When a band puts out a CD that is only about 12 minutes long, and they're not the Beatles or some other absurdly popular act, there is little room for error, and absolutely no room for boredom. Most people aren't eager to spend their hard-earned money on a few minutes of music (look no further than Napster for proof of this). Excluding a short and mellow instrumental piece sharing its name with the EP itself, this effort only actually contains three tracks.

With that thought in mind, we're quite happy to report that Spitfire's new EP is worth every penny. The Virginia Beach foursome skillfully combines slabs of technical metal, groove laden hardcore, and even a little melodic punk for good measure. The first five seconds of the initial track, "This Ain't Vegas and You Ain't Elvis" (catchy title eh), reminded me of somewhat of DEP's 'Calculating Infinity' album. Forget about DEP though because the similarities end right then and there as Spitfire abruptly digs in with some groove-heavy, straightforward hardcore, the kind of even-tempo stuff that drives pits crazy. Alternate several times between the steady stuff and some crazy blastbeats, throw in a nice breakdown or two, and it's obvious that Spitfire has the formula down.

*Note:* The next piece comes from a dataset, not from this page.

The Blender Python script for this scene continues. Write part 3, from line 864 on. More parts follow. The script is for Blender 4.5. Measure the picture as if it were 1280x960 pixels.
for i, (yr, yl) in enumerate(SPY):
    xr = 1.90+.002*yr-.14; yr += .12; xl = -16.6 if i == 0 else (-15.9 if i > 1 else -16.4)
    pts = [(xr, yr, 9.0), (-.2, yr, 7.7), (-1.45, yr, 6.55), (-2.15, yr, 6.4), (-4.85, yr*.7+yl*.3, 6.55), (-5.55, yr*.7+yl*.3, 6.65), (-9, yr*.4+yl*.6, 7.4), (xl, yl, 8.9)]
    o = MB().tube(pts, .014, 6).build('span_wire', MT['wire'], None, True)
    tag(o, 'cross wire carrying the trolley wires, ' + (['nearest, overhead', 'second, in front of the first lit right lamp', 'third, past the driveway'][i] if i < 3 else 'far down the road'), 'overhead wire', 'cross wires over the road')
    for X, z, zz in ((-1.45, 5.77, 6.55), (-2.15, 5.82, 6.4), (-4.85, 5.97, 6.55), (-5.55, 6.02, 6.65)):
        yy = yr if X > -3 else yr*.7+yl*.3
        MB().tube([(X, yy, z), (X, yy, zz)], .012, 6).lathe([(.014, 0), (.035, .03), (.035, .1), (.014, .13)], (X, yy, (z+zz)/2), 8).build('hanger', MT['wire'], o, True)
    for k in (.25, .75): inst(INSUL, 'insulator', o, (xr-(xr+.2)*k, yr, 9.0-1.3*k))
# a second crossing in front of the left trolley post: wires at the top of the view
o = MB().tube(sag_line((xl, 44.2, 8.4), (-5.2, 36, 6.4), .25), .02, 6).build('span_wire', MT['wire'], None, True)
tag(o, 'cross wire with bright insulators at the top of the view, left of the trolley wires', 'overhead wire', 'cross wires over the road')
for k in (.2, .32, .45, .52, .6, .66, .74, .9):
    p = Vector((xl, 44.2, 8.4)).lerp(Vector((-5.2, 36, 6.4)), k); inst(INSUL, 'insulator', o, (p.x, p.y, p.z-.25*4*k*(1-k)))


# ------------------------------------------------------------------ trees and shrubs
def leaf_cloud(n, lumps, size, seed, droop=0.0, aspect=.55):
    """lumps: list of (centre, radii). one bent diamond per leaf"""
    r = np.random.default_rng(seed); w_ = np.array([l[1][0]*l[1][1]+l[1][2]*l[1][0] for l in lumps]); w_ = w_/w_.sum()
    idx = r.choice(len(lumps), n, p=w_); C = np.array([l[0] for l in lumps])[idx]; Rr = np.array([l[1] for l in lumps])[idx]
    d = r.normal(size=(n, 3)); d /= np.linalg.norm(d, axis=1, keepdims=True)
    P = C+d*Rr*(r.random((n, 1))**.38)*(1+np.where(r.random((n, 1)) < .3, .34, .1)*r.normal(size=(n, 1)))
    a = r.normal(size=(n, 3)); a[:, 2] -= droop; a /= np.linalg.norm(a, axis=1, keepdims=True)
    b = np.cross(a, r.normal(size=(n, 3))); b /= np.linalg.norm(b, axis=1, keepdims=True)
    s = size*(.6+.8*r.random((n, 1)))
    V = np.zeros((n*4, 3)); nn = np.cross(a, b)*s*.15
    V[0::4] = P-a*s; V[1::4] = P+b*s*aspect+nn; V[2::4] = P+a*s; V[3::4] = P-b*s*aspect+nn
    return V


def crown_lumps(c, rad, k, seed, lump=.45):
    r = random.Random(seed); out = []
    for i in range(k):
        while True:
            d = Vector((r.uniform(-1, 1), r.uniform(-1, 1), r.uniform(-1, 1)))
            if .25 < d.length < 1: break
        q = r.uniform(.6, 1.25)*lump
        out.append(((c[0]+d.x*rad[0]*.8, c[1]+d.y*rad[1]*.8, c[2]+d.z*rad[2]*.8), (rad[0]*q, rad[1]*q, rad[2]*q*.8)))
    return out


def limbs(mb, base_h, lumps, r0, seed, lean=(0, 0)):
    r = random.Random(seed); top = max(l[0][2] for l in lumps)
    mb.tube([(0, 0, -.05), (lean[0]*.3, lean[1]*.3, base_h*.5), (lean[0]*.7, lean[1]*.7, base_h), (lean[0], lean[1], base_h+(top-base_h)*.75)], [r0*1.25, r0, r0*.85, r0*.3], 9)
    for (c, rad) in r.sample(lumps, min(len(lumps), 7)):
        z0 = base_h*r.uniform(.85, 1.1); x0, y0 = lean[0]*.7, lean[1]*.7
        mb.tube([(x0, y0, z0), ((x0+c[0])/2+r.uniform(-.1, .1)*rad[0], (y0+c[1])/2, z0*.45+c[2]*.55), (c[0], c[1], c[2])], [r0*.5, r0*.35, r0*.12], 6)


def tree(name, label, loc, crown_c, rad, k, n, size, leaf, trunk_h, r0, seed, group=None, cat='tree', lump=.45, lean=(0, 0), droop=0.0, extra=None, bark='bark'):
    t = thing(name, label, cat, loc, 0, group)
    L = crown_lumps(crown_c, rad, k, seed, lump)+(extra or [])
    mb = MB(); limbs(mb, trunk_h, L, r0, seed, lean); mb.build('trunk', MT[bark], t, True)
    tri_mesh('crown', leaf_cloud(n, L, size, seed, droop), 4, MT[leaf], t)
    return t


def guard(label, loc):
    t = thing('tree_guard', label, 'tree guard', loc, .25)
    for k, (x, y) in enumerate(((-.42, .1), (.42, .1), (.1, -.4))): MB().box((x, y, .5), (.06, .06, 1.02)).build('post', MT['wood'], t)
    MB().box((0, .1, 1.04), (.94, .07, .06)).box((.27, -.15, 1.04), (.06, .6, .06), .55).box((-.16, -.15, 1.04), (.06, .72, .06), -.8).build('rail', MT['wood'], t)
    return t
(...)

Don't get frightened though. Spitfire has actually been around for about five years, so they've got some credibility . These guys aren't some musical cliche or tired rehash of modern metalcore (note to PJ: we haven't listened to Spitfire's full-length on Solid State Records, so we can't comment on any evolution within the band). Anyway, moving along, the second track, "Bulletproof And Tall As Jesus", is different enough from the first track to keep things interesting, yet not such a departure as to leave listeners confused. There's even some of the dual guitar leads that Cave In pioneered several years ago. A few minutes into the searing track, the drums take over, blasting away with some Sepultura styled groove. They melt away, fade in again, and dissolve into the aforementioned little ditty of jazzy drums and lazy electric piano. Ok, things do get a bit monotonous for a few seconds here, but the vocal-less track is way too short to fall asleep to.

Besides, even if you did doze off, you'd be rudely awakened by the snarling hiss of the killer track "Heroin". The vocalist (plays guitar too) has one of those scratchy growls that cuts through the music nicely. But for the first time on the EP, he actually takes to singing (somebody does at least, perhaps its someone else in the band). There's a nice pop-punk chorus that is as sloppy as it is catchy, which makes for an interesting counterpoint to Spitfire's typically corrosive hardcore attack. Cue in some somber piano noodling, and the CD is over. Just think, the whole thing will be over by the time your microwave pizza is done cooking.

Bottom Line: The production could be improved slightly on here, and some may accuse Spitfire of sounding a bit like some other bands out there, but who cares Quite simply, this EP rocks.